BRIEF
Restate, word for word, every line of the data.

::::::::::

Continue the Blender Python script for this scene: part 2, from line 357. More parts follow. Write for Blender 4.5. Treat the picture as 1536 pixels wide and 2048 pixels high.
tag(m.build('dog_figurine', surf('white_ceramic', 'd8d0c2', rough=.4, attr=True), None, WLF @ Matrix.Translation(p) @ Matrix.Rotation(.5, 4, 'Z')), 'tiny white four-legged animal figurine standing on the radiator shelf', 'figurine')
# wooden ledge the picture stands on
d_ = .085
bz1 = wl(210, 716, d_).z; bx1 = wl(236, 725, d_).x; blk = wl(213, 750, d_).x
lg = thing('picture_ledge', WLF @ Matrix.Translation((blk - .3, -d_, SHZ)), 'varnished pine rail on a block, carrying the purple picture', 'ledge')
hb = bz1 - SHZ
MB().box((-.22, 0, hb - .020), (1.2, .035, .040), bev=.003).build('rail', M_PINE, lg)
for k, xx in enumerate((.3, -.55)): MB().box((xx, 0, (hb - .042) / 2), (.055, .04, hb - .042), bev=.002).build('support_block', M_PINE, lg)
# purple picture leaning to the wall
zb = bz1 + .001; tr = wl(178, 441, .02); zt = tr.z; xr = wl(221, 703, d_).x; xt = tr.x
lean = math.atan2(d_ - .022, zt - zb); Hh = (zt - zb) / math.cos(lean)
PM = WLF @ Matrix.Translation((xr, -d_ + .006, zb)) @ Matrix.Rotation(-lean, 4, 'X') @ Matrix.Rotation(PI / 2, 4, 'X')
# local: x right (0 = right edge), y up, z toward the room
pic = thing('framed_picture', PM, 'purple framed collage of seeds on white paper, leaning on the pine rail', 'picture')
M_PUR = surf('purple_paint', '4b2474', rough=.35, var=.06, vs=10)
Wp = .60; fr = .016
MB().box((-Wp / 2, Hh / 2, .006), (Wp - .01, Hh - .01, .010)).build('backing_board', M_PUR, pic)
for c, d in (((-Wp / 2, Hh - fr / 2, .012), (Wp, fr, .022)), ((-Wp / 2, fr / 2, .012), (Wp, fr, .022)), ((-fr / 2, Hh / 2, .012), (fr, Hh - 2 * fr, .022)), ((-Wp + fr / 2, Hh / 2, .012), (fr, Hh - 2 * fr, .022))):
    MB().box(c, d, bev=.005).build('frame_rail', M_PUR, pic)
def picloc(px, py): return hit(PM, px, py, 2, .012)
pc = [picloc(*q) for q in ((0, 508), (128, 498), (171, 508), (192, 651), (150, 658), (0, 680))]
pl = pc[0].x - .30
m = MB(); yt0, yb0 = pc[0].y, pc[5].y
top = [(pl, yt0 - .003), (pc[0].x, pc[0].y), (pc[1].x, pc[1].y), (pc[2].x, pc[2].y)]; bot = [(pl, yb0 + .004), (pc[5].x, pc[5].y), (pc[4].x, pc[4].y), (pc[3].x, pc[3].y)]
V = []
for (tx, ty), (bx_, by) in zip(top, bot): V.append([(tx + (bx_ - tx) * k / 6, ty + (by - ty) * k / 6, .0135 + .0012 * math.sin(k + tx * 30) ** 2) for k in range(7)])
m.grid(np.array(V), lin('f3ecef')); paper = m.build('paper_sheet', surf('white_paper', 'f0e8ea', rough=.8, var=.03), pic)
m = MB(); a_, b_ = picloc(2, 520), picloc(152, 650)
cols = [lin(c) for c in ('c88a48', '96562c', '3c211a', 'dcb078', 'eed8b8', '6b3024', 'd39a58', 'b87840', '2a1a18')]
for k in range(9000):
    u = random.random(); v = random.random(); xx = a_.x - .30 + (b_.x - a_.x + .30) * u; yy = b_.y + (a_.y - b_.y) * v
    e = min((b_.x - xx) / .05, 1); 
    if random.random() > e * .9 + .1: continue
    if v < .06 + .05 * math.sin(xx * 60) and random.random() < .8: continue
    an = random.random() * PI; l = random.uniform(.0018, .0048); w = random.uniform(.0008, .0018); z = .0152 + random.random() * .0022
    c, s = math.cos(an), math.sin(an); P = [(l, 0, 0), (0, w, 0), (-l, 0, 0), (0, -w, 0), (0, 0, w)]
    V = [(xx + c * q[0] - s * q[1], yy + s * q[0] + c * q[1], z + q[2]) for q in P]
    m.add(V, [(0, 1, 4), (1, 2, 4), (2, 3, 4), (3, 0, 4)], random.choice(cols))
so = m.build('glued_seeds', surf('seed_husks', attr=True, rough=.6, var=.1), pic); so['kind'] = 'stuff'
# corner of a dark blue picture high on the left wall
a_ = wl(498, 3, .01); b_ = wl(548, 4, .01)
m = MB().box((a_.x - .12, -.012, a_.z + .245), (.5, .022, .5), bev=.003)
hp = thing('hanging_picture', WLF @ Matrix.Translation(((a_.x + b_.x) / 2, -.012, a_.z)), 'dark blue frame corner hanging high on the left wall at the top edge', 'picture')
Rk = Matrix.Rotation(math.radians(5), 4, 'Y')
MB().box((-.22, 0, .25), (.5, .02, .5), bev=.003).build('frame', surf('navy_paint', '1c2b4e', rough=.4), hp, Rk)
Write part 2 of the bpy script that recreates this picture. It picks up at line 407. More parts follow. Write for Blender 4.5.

::::::::::

TASK RESPONSE
Continue the Blender Python script for this scene: part 2, from line 357. More parts follow. Write for Blender 4.5. Treat the picture as 1536 pixels wide and 2048 pixels high.
tag(m.build('dog_figurine', surf('white_ceramic', 'd8d0c2', rough=.4, attr=True), None, WLF @ Matrix.Translation(p) @ Matrix.Rotation(.5, 4, 'Z')), 'tiny white four-legged animal figurine standing on the radiator shelf', 'figurine')
# wooden ledge the picture stands on
d_ = .085
bz1 = wl(210, 716, d_).z; bx1 = wl(236, 725, d_).x; blk = wl(213, 750, d_).x
lg = thing('picture_ledge', WLF @ Matrix.Translation((blk - .3, -d_, SHZ)), 'varnished pine rail on a block, carrying the purple picture', 'ledge')
hb = bz1 - SHZ
MB().box((-.22, 0, hb - .020), (1.2, .035, .040), bev=.003).build('rail', M_PINE, lg)
for k, xx in enumerate((.3, -.55)): MB().box((xx, 0, (hb - .042) / 2), (.055, .04, hb - .042), bev=.002).build('support_block', M_PINE, lg)
# purple picture leaning to the wall
zb = bz1 + .001; tr = wl(178, 441, .02); zt = tr.z; xr = wl(221, 703, d_).x; xt = tr.x
lean = math.atan2(d_ - .022, zt - zb); Hh = (zt - zb) / math.cos(lean)
PM = WLF @ Matrix.Translation((xr, -d_ + .006, zb)) @ Matrix.Rotation(-lean, 4, 'X') @ Matrix.Rotation(PI / 2, 4, 'X')
# local: x right (0 = right edge), y up, z toward the room
pic = thing('framed_picture', PM, 'purple framed collage of seeds on white paper, leaning on the pine rail', 'picture')
M_PUR = surf('purple_paint', '4b2474', rough=.35, var=.06, vs=10)
Wp = .60; fr = .016
MB().box((-Wp / 2, Hh / 2, .006), (Wp - .01, Hh - .01, .010)).build('backing_board', M_PUR, pic)
for c, d in (((-Wp / 2, Hh - fr / 2, .012), (Wp, fr, .022)), ((-Wp / 2, fr / 2, .012), (Wp, fr, .022)), ((-fr / 2, Hh / 2, .012), (fr, Hh - 2 * fr, .022)), ((-Wp + fr / 2, Hh / 2, .012), (fr, Hh - 2 * fr, .022))):
    MB().box(c, d, bev=.005).build('frame_rail', M_PUR, pic)
def picloc(px, py): return hit(PM, px, py, 2, .012)
pc = [picloc(*q) for q in ((0, 508), (128, 498), (171, 508), (192, 651), (150, 658), (0, 680))]
pl = pc[0].x - .30
m = MB(); yt0, yb0 = pc[0].y, pc[5].y
top = [(pl, yt0 - .003), (pc[0].x, pc[0].y), (pc[1].x, pc[1].y), (pc[2].x, pc[2].y)]; bot = [(pl, yb0 + .004), (pc[5].x, pc[5].y), (pc[4].x, pc[4].y), (pc[3].x, pc[3].y)]
V = []
for (tx, ty), (bx_, by) in zip(top, bot): V.append([(tx + (bx_ - tx) * k / 6, ty + (by - ty) * k / 6, .0135 + .0012 * math.sin(k + tx * 30) ** 2) for k in range(7)])
m.grid(np.array(V), lin('f3ecef')); paper = m.build('paper_sheet', surf('white_paper', 'f0e8ea', rough=.8, var=.03), pic)
m = MB(); a_, b_ = picloc(2, 520), picloc(152, 650)
cols = [lin(c) for c in ('c88a48', '96562c', '3c211a', 'dcb078', 'eed8b8', '6b3024', 'd39a58', 'b87840', '2a1a18')]
for k in range(9000):
    u = random.random(); v = random.random(); xx = a_.x - .30 + (b_.x - a_.x + .30) * u; yy = b_.y + (a_.y - b_.y) * v
    e = min((b_.x - xx) / .05, 1); 
    if random.random() > e * .9 + .1: continue
    if v < .06 + .05 * math.sin(xx * 60) and random.random() < .8: continue
    an = random.random() * PI; l = random.uniform(.0018, .0048); w = random.uniform(.0008, .0018); z = .0152 + random.random() * .0022
    c, s = math.cos(an), math.sin(an); P = [(l, 0, 0), (0, w, 0), (-l, 0, 0), (0, -w, 0), (0, 0, w)]
    V = [(xx + c * q[0] - s * q[1], yy + s * q[0] + c * q[1], z + q[2]) for q in P]
    m.add(V, [(0, 1, 4), (1, 2, 4), (2, 3, 4), (3, 0, 4)], random.choice(cols))
so = m.build('glued_seeds', surf('seed_husks', attr=True, rough=.6, var=.1), pic); so['kind'] = 'stuff'
# corner of a dark blue picture high on the left wall
a_ = wl(498, 3, .01); b_ = wl(548, 4, .01)
m = MB().box((a_.x - .12, -.012, a_.z + .245), (.5, .022, .5), bev=.003)
hp = thing('hanging_picture', WLF @ Matrix.Translation(((a_.x + b_.x) / 2, -.012, a_.z)), 'dark blue frame corner hanging high on the left wall at the top edge', 'picture')
Rk = Matrix.Rotation(math.radians(5), 4, 'Y')
MB().box((-.22, 0, .25), (.5, .02, .5), bev=.003).build('frame', surf('navy_paint', '1c2b4e', rough=.4), hp, Rk)
Write part 2 of the bpy script that recreates this picture. It picks up at line 407. More parts follow. Write for Blender 4.5.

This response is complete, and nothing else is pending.